The grim state of China’s housing market has so far had little effect on the iron ore price because its steel mills are diverting their surplus output onto export markets where they are adding to what the OECD is says is a crisis of excess steel supply.
While the Australian budget is reaping a bonanza, Western steel mills, including Australia’s Bluescope Steel at Port Kembla and the Whyalla Steelworks, are coming under pressure.
Steel has for decades been one of the most politically sensitive international markets and the surge in China’s steel exports will contribute to an increasingly acrimonious international trade environment over the year ahead.
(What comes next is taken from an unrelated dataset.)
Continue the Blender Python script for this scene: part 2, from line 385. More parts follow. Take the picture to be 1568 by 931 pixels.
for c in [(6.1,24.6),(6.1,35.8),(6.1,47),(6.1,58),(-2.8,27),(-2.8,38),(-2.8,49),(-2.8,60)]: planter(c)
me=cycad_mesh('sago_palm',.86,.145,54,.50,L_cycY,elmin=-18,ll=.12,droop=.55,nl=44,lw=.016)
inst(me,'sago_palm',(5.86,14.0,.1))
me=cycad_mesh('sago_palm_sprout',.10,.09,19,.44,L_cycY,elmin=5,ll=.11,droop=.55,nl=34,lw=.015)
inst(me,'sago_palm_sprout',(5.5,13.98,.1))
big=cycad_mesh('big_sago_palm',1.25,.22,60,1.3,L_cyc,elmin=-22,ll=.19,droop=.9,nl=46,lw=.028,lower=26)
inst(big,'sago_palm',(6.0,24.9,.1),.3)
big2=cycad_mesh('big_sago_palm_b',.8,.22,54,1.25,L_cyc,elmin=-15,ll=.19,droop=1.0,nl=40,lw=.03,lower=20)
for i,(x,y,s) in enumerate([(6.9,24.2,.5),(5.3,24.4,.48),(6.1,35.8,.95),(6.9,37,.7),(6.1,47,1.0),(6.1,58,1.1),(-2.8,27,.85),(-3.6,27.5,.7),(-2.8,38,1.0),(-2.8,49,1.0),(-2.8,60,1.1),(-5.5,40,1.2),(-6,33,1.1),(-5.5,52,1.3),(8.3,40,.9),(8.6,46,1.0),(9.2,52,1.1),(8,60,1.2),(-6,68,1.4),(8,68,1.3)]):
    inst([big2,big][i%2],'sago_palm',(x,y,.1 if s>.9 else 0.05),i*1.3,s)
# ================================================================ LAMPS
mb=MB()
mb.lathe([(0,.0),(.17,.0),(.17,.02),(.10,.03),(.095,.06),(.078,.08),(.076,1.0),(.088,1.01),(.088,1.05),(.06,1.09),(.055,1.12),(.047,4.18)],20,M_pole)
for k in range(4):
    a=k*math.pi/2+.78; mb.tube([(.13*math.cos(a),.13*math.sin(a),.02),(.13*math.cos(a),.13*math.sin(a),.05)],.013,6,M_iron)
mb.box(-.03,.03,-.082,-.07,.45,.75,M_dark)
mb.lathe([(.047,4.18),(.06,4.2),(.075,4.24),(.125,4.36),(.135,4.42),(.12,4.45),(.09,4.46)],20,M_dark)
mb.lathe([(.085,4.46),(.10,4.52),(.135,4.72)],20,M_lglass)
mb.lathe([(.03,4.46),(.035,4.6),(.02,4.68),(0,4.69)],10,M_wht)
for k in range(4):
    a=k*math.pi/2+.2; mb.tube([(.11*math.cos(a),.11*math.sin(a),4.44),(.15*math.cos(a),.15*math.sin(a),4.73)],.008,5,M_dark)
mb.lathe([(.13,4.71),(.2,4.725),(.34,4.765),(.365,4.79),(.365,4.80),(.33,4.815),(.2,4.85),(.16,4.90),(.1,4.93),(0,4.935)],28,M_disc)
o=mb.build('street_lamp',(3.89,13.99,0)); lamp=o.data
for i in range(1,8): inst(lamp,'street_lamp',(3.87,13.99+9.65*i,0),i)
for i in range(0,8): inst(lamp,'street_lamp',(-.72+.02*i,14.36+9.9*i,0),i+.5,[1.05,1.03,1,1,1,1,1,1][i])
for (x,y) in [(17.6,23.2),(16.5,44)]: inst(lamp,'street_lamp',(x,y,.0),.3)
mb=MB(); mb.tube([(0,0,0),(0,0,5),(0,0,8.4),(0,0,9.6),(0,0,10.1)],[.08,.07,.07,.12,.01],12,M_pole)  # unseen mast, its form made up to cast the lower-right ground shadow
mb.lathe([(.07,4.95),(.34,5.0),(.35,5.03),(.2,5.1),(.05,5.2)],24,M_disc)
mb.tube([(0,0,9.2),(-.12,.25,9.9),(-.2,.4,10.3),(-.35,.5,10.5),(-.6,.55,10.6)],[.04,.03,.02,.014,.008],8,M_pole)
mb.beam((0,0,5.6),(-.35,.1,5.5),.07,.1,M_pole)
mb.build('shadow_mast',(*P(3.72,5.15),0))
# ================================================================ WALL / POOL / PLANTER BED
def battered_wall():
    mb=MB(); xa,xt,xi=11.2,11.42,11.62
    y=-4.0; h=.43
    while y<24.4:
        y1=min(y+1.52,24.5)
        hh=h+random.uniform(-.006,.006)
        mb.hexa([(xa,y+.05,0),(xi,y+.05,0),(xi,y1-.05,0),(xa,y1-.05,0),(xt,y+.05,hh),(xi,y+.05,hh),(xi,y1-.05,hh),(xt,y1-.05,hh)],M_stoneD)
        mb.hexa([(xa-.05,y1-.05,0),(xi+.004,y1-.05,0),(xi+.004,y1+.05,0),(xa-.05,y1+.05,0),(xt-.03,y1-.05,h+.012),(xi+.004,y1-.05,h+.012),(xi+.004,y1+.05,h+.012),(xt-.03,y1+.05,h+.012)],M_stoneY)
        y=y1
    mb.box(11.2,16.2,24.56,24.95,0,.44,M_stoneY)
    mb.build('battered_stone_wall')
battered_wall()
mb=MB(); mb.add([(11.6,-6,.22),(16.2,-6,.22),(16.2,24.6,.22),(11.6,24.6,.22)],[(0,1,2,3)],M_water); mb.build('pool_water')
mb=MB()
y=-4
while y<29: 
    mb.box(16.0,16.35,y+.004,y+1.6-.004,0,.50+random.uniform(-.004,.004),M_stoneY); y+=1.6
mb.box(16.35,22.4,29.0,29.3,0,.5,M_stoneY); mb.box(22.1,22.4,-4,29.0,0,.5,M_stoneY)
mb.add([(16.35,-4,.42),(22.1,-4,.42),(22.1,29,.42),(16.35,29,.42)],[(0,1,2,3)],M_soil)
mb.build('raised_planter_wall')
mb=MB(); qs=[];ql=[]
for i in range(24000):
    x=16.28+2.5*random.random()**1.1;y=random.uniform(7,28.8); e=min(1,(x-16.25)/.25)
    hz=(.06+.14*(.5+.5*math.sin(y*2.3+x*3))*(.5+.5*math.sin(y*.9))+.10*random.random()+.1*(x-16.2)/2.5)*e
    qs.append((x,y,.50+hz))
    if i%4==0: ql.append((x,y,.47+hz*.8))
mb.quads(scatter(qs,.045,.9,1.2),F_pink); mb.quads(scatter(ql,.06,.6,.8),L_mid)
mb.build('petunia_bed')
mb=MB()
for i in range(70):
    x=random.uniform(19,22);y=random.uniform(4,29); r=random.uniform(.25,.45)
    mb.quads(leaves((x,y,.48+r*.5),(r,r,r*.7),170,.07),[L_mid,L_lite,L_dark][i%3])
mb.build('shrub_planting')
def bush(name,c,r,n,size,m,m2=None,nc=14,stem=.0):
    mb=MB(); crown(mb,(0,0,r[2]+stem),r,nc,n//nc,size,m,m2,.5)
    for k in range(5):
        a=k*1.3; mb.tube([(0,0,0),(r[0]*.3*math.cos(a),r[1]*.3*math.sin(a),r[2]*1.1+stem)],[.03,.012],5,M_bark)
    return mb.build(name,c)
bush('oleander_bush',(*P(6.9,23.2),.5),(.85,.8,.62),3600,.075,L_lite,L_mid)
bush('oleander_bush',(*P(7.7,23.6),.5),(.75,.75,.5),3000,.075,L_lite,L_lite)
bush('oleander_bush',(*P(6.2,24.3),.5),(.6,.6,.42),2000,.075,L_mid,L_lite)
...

China’s mills shipped 90 million tonnes of steel to export markets last year, a 36% increase from the previous year and the highest since 2016. China’s steel exports were equivalent to Japan’s total steel production.
‘The ongoing steel excess capacity crisis is currently escalating,’ the OECD said in a review of the industry. The 57 million tonnes of new capacity added last year was the highest in a decade, despite actual sales of steel falling 2.5%. China accounted for just under half the new capacity while Chinese mills are also investing heavily in new capacity in ASEAN nations.
‘The bleak outlook for steel demand and the increasing relocation of steel capacity from China to other regions create a worrying outlook for the coming years. This is also a major obstacle to achieving steel decarbonisation targets,’ the OECD report said.